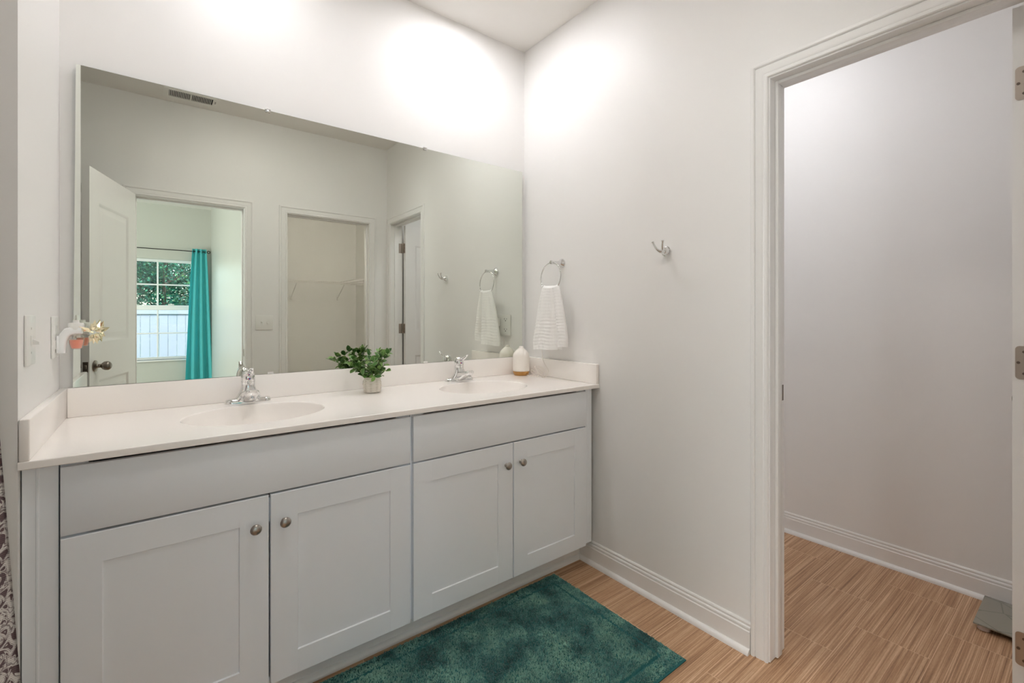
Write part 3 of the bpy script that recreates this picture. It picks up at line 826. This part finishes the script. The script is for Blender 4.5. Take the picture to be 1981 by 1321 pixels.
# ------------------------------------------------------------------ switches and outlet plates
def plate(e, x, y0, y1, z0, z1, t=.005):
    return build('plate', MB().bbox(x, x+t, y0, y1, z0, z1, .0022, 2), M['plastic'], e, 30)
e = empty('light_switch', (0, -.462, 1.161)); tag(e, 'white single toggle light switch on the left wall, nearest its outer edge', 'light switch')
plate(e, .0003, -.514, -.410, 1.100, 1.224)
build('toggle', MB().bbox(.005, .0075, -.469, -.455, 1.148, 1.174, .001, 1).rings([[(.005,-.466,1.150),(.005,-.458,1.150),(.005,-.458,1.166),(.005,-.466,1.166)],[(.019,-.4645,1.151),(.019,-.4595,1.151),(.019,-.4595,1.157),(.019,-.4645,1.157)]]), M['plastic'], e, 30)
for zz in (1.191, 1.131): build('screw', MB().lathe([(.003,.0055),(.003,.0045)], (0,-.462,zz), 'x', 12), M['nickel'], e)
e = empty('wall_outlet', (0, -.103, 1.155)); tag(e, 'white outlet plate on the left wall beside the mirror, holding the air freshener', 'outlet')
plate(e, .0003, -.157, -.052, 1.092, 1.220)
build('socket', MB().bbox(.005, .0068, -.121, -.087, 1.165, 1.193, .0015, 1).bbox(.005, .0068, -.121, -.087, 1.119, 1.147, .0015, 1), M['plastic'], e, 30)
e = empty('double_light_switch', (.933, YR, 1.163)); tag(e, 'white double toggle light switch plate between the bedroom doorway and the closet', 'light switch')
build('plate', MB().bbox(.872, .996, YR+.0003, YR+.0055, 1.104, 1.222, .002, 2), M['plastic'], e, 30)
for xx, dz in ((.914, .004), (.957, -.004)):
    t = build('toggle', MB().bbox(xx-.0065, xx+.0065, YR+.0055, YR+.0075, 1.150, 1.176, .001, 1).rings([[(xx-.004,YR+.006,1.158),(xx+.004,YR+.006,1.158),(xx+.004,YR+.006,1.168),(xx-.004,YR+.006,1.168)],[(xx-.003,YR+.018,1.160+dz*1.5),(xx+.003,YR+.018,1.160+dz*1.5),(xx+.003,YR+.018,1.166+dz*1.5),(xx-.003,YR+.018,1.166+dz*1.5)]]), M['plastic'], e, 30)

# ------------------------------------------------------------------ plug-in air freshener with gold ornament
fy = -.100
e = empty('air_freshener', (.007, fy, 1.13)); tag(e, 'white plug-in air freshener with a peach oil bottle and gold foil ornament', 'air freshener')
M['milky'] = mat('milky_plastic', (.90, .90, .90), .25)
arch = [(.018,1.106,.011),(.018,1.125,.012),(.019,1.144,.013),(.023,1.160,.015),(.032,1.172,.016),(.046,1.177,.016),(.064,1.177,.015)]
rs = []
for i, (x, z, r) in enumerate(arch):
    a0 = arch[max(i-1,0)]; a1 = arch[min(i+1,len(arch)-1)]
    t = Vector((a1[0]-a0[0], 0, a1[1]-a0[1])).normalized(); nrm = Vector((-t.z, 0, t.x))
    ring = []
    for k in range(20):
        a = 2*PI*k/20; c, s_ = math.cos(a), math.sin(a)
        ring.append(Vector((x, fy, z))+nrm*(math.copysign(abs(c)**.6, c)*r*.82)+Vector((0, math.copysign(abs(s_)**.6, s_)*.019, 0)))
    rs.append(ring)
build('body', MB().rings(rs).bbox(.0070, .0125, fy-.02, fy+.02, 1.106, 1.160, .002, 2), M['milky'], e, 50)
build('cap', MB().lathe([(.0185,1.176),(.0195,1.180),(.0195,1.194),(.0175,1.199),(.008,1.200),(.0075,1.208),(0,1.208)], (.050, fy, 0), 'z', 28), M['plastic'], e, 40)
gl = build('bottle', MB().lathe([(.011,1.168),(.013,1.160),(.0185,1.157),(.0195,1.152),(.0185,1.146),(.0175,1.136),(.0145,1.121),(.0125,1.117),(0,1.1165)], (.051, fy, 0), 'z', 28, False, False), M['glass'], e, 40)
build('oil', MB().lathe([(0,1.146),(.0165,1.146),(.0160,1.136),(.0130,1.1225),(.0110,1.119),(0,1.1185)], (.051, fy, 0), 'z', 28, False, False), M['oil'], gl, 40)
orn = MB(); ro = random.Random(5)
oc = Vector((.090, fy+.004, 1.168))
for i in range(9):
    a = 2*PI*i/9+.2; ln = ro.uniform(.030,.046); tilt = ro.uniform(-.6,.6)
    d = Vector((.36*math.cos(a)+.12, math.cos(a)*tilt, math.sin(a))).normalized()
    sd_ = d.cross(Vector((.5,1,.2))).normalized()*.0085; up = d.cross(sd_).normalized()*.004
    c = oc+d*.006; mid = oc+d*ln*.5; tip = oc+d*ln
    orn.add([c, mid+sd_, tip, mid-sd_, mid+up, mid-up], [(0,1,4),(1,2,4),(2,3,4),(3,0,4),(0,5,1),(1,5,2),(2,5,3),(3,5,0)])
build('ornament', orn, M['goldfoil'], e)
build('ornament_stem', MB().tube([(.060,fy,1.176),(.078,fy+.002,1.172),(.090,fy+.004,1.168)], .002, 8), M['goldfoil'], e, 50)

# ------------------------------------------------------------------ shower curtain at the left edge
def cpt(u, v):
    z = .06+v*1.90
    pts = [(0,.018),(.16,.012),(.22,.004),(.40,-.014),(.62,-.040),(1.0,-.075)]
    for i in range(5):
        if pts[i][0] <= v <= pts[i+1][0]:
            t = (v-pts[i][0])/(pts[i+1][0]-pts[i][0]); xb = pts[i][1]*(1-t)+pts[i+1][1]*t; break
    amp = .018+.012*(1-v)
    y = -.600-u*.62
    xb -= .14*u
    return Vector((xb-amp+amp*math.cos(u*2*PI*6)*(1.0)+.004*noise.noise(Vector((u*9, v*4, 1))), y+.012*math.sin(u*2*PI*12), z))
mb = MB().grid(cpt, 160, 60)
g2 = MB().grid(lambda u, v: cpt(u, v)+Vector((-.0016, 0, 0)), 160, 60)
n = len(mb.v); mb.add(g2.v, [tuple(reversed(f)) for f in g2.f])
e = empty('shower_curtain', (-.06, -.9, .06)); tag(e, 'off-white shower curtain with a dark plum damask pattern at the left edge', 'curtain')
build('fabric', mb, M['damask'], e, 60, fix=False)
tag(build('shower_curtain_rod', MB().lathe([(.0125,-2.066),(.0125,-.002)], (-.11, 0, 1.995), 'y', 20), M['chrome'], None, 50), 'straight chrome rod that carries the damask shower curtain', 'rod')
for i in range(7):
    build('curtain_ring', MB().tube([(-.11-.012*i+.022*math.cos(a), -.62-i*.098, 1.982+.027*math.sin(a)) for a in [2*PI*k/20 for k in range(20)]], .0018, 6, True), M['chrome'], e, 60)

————

Problem to work on — Filter the listing above for the string "that" and copy every matching line.

Correct response —
Write part 3 of the bpy script that recreates this picture. It picks up at line 826. This part finishes the script. The script is for Blender 4.5. Take the picture to be 1981 by 1321 pixels.
tag(build('shower_curtain_rod', MB().lathe([(.0125,-2.066),(.0125,-.002)], (-.11, 0, 1.995), 'y', 20), M['chrome'], None, 50), 'straight chrome rod that carries the damask shower curtain', 'rod')